• **COLLECTED MATERIAL**
------------------------------------
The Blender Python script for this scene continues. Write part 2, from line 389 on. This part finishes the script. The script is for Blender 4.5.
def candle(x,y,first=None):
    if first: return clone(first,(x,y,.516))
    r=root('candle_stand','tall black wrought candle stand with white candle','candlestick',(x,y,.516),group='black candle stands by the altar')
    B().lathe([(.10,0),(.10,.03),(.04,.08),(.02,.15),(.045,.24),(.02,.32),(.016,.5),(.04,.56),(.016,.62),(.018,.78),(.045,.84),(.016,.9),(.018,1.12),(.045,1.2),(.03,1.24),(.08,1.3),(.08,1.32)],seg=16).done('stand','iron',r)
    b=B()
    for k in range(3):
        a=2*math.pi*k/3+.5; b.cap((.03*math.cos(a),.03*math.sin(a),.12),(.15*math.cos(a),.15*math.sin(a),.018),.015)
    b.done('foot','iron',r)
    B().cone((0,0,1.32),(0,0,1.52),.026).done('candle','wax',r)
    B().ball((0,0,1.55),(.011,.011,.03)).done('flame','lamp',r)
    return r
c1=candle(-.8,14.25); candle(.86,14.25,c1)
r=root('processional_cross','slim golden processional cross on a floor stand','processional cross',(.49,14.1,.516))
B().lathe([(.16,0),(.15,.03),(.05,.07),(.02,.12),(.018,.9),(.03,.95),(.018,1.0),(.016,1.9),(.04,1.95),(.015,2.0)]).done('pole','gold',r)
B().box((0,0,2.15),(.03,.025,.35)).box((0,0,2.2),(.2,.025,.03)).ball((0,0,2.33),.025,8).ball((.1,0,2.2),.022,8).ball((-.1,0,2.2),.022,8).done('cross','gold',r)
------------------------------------
• **EXERCISE**
Reproduce the complete set of lines precisely as supplied.

• **EXERCISE ANSWER**
The Blender Python script for this scene continues. Write part 2, from line 389 on. This part finishes the script. The script is for Blender 4.5.
def candle(x,y,first=None):
    if first: return clone(first,(x,y,.516))
    r=root('candle_stand','tall black wrought candle stand with white candle','candlestick',(x,y,.516),group='black candle stands by the altar')
    B().lathe([(.10,0),(.10,.03),(.04,.08),(.02,.15),(.045,.24),(.02,.32),(.016,.5),(.04,.56),(.016,.62),(.018,.78),(.045,.84),(.016,.9),(.018,1.12),(.045,1.2),(.03,1.24),(.08,1.3),(.08,1.32)],seg=16).done('stand','iron',r)
    b=B()
    for k in range(3):
        a=2*math.pi*k/3+.5; b.cap((.03*math.cos(a),.03*math.sin(a),.12),(.15*math.cos(a),.15*math.sin(a),.018),.015)
    b.done('foot','iron',r)
    B().cone((0,0,1.32),(0,0,1.52),.026).done('candle','wax',r)
    B().ball((0,0,1.55),(.011,.011,.03)).done('flame','lamp',r)
    return r
c1=candle(-.8,14.25); candle(.86,14.25,c1)
r=root('processional_cross','slim golden processional cross on a floor stand','processional cross',(.49,14.1,.516))
B().lathe([(.16,0),(.15,.03),(.05,.07),(.02,.12),(.018,.9),(.03,.95),(.018,1.0),(.016,1.9),(.04,1.95),(.015,2.0)]).done('pole','gold',r)
B().box((0,0,2.15),(.03,.025,.35)).box((0,0,2.2),(.2,.025,.03)).ball((0,0,2.33),.025,8).ball((.1,0,2.2),.022,8).ball((-.1,0,2.2),.022,8).done('cross','gold',r)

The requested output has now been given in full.